Icy aloofness also leaves us empty. Aloofness is a cynical disengagement. We stay remote and untouched by actions and reactions. This is not inner peace. This is inner deadness.

Good enough is a compassionate and accepting response to behavior. We avoid the traps of being restrictive and devaluing of our and other’s efforts. I love finding the ease of self-acceptance, knowing that I don’t have to prove myself.

When I am disappointed in my performance, I’m still good enough. I can learn and improve but I’m still just good enough me.

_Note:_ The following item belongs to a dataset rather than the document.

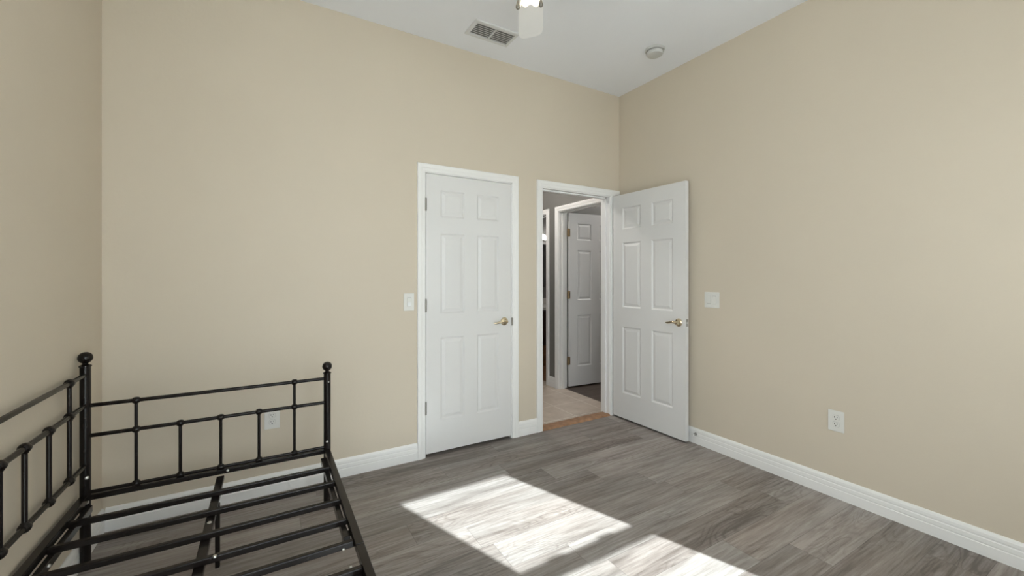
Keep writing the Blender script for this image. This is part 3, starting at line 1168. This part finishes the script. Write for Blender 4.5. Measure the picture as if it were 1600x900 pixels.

Good enough means I’m still coloring inside the lines. I don’t give into recklessness to prove how above it all I am. I respect the norms and find my freedom within. I don’t push against the guidelines. I’m more concerned with my own inner freedom, to let my expression come forth, not in rebellion, but in assertion of my inner energy.

Beig good enough allows me to define my boundaries without clinging. Good enough acknowledges the differences between us. From being grounded, I allow space for you to be you and respect your individuality. I enjoy our inner-play with sufficient perspective to keep you clearly in view, not blurred by us moving in too close.

Being good enough allows me to play in new arenas and try new areas of expression. This ease of engagement allows space for mistakes, learning new things, and enjoying the experimentation.

There’s always a flow being good enough me with good enough you. That’s the space for our mutual responsiveness and the joy in finding an easy attunement with each other.